Back on the work front, Union has a busy slate ahead: In addition to doing promotion for the upcoming season of Being Mary Jane, she is adding fashion designer to her résumé. In February she inked a deal with the Hollywood, Florida–based watch company Invicta to create a collection for the brand, Gabrielle Union for Invicta, a collaboration that gives her another way to express her creativity and unique point of view, she says. “Fashion has been an important part of my career. It’s become such a fun outlet for expression.” Later in the year she’ll appear in the films Sleepless Night, alongside Jamie Foxx and Michelle Monaghan, and A Meyers Christmas, opposite Danny Glover.

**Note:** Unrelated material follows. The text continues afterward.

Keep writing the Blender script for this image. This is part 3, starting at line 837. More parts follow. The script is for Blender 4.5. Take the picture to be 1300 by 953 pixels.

Out of the limelight, Union and Wade take turns playing good cop and bad cop to their kids. “We literally keep track,” she says. “There’s basically an imaginary chart: ‘I was bad cop last time; now it’s your turn. You have to be the one who doles out punishment for missed homework assignments or talking on the phone after curfew.’ With the older boys, they come to me with girl stuff, homework. Or if they’re trying to butter up dad, they definitely come to me to soften me up first. I’m the line of defense, I guess, before dad.”

As they say, behind every great man is a great woman—and Union brings it on strong.